Marcus Vinicius Furtado, presidente da OAB Nacional apontou como medidas urgentes a mudança do índice de correção dos contratos feitos pelos estados e municípios com a União há mais de dez anos e uma repactuação das dívidas. “Se a realidade econômica de uma nação é distinta do momento em que o contrato foi subscrito, ele deve ser readequado e reequilibrado, para evitar a onerosidade excessiva em relação a uma das partes”, avalia em referência ao aumento de 589%, entre 1999 e 2011.

“Estados e municípios, renegociando essas dívidas, terão mais condições para prestar serviços de saúde, educação e, inclusive, investir no sistema de Justiça, além de ter mais condições para o pagamento dos precatórios judiciais”, complementa Furtado, que avalia o montante de dívidas como um sério entrave à execução de políticas públicas previstas na Constituição Federal.

MANIFESTO

O encontro encerrou com a leitura do “Manifesto pela Revisão da Dívida dos Estados e Municípios com a União”, assinado por 120 entidades representativas da sociedade civil. O documento levanta questionamentos sobre os termos exorbitantes do financiamento, os exagerados encargos financeiros aplicados aos contratos e a necessidade de transparência no processo de endividamento dos Estados e Municípios. Leia, logo abaixo, a íntegra do documento.

 

MANIFESTO PELA REVISÃO DA DÍVIDA DOS ESTADOS E MUNICÍPIOS COM A UNIÃO

As entidades signatárias e demais participantes do Ato Público pela “Revisão da Dívida de Estados e Municípios com a União”, considerando que o Brasil é organizado politicamente como uma federação e que todas as esferas políticas – União, Estados, Distrito Federal e Municípios – devem respeitar mutuamente os limites de autonomia de cada ente federado para um harmonioso funcionamento:

• Defendem a necessidade de imediata revisão da dívida de Estados e Municípios com a União, que alcançou nível insustentável para os entes federados, impondo grave sacrifício social à população, que se vê subtraída em seus direitos fundamentais.

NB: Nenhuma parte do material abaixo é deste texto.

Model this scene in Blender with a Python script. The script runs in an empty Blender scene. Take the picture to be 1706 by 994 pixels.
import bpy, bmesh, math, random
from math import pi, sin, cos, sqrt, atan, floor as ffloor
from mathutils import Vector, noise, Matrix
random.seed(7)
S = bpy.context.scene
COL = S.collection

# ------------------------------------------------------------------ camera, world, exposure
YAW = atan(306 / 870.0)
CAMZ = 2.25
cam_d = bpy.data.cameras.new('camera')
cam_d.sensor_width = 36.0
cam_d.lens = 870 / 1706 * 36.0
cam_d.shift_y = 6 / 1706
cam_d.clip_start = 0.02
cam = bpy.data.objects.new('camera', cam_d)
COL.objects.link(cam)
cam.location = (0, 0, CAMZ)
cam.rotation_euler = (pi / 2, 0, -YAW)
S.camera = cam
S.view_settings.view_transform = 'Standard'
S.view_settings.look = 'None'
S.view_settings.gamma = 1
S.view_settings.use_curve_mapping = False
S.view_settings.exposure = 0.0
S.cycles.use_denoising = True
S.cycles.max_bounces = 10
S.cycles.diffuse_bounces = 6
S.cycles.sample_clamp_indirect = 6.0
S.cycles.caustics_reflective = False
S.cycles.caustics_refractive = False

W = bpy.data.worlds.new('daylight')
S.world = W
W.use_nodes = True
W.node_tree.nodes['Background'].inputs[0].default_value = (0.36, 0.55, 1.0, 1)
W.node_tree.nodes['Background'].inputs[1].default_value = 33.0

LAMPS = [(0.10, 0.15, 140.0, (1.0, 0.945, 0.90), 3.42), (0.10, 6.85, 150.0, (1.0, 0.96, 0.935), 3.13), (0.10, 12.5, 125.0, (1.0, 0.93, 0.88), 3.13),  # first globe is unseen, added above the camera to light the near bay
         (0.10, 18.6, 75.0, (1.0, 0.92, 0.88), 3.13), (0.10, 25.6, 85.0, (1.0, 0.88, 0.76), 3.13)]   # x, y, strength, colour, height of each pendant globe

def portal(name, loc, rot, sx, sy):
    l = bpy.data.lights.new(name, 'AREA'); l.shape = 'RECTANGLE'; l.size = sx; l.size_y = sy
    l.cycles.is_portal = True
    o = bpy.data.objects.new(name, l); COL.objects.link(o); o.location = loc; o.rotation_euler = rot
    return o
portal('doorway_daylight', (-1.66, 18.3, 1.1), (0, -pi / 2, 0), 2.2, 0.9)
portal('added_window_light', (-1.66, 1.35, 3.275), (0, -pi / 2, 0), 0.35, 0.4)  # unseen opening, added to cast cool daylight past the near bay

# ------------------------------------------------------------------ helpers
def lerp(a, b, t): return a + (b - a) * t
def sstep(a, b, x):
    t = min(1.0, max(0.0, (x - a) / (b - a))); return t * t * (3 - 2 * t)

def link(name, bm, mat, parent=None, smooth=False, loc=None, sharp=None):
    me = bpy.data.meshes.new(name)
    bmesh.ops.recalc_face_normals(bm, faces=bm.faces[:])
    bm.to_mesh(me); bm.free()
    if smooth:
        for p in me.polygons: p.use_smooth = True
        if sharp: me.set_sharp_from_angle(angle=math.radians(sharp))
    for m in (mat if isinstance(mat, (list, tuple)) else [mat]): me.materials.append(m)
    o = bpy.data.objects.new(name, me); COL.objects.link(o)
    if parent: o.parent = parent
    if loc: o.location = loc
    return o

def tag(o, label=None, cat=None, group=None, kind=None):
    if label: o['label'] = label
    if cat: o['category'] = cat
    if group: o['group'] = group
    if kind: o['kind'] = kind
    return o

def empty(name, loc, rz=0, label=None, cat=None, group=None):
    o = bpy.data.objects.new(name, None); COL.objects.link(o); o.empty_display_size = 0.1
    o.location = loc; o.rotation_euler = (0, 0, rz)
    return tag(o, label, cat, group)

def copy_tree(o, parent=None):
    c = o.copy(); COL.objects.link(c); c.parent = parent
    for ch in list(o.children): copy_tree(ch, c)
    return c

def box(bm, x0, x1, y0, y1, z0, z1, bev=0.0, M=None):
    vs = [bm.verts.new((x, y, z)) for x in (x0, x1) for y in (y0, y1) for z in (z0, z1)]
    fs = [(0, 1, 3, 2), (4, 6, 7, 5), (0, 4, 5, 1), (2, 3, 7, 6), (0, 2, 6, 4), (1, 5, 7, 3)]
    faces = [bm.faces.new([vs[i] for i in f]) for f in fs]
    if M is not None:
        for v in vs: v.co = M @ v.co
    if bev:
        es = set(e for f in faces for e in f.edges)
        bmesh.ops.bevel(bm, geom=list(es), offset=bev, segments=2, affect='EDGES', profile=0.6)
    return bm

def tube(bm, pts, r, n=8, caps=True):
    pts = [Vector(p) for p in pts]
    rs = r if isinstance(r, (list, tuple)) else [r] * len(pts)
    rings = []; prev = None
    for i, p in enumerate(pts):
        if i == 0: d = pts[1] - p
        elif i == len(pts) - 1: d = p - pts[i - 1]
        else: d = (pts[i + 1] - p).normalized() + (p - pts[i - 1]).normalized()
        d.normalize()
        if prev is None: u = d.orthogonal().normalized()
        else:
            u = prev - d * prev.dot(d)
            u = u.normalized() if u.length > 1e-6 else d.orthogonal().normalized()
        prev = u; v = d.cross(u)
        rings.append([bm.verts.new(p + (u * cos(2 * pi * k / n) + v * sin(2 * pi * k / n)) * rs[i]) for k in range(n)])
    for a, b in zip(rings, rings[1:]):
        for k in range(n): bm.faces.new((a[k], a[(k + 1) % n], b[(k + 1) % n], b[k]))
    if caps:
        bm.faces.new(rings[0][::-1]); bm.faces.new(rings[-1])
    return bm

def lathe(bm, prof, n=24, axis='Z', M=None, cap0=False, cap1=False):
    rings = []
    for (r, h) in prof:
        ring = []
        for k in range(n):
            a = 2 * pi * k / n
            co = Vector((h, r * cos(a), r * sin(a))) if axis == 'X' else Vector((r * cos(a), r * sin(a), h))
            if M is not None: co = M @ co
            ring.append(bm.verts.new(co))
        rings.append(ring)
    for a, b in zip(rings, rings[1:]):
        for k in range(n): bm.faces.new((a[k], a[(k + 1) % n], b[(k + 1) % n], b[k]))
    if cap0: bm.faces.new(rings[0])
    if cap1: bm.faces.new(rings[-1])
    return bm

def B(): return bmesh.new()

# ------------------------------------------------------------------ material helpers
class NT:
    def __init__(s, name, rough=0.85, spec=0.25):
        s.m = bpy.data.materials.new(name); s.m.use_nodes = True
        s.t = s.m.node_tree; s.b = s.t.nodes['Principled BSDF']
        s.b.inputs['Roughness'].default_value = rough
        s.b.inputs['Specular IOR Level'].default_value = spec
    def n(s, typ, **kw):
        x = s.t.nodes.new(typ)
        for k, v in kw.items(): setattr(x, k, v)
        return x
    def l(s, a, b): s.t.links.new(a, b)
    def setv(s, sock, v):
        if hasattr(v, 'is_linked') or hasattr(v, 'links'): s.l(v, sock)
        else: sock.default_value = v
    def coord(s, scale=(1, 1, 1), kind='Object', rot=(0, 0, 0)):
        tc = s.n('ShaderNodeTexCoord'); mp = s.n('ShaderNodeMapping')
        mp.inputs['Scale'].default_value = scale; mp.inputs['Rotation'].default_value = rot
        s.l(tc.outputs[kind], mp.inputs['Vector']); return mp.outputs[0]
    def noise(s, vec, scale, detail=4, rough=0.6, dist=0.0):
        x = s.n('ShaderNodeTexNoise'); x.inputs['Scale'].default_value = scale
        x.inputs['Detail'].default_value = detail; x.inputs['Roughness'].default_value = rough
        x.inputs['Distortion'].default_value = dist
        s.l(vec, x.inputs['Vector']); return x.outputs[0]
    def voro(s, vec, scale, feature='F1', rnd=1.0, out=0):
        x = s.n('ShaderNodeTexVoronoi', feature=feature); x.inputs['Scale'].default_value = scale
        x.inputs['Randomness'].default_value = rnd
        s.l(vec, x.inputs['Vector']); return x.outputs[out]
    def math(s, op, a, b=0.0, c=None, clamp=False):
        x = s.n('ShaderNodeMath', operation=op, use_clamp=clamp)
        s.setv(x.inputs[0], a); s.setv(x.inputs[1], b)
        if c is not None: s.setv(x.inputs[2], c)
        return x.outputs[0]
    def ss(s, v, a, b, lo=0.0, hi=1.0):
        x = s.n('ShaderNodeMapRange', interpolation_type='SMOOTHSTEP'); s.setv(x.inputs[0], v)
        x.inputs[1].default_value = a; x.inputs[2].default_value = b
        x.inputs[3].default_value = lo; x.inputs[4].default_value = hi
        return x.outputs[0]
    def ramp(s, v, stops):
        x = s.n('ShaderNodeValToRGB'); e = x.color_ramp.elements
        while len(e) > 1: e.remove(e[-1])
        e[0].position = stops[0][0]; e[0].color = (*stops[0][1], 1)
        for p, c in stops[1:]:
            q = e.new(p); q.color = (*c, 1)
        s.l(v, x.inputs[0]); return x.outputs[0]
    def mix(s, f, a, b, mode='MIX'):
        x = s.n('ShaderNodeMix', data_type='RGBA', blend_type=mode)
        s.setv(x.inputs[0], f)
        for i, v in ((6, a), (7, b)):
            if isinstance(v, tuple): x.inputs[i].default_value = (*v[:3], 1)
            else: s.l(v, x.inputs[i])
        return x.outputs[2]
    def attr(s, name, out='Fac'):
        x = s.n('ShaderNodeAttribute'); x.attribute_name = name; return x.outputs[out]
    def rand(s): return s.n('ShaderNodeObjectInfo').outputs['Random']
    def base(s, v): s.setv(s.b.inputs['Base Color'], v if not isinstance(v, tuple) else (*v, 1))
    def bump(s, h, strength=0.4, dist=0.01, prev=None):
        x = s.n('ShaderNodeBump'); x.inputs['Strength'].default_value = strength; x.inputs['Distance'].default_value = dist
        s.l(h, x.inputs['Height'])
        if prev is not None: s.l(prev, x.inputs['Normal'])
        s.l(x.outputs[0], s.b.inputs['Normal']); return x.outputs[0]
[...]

Faltam recursos para investimentos em áreas prioritárias como saúde, educação, segurança, infraestrutura; para o pagamento dos precatórios judiciais e para o atendimento a tantos direitos humanos e sociais ainda negados a milhões de brasileiros;

• Questionam os termos exorbitantes dos refinanciamentos dessas dívidas, celebrados com base na Lei n° 9.496/97 (aplicada aos estados), Medida Provisória n° 2.192 (PROES) e Medida Provisória n° 2.185 (aplicada aos municípios). Essas normas legais tiveram sua gênese em acordos celebrados nos anos 90 pela União com o Fundo Monetário Internacional – FMI;

• Apontam os exagerados encargos financeiros aplicados aos contratos, com projeções bastante sombrias à sustentabilidade e ao equilíbrio das contas públicas, ameaçando o Pacto Federativo e a Democracia. De acordo com dados do Tesouro Nacional, ao final de 1999, a dívida dos Estados, refinanciada pela União, era de R$ 121 bilhões. De 1999 até 2011, os Estados pagaram R$ 165 bilhões, portanto, valor muito superior à dívida refinanciada. E, mesmo assim, a dívida atingiu o saldo devedor de R$ 369 bilhões ao final desse período.No período de 1999 a 2011, os contratos menos onerosos assinados pelos Estados – que estabeleciam remuneração nominal composta por atualização pelo IGP/DI acrescida de juros de 6% a.a. – tiveram encargos contratuais que atingiram 589% diante de uma inflação oficial acumulada de 133%. Esta exorbitante diferença de 456% corresponde ao total dos juros reais pagos pelos Estados à União;

• Alertam para a necessidade de transparência no processo de endividamento dos Estados e Municípios mediante realização de auditoria com participação da sociedade, poisé a população quem suporta o peso do seu pagamento e assim tem o legítimo direito de conhecer o processo de geração dessas dívidas e os mecanismos do seu espantoso crescimento;

• Reivindicam o saneamento dessa injusta situação que tem levado Estados e Municípios ao absurdo de contraírem empréstimos externos – com Banco Mundial e bancos privados internacionais – para destinarem recursos ao pagamento de encargos financeiros com a União; e

• Reivindicam, ainda, com base em levantamentos e estudos técnicos já realizados pela sociedade civil, que se faça a revisão inadiável desses contratos desde a sua origem, atendendo aos seguintes pilares:

1) recalcular, retroativamente à data da assinatura dos contratos, a remuneração que seria devida à União, limitada ao IPCA e sem a cobrança de juros;

2) aplicar sobre os saldos devedores remanescentes o IPCA e sem a cobrança de juros;

3) limitar a 6% o comprometimento da receita líquida real para o pagamento das prestações futuras.

Plenário do Conselho Federal da Ordem dos Advogados do Brasil Brasília – DF, em 15 de Maio de 2013.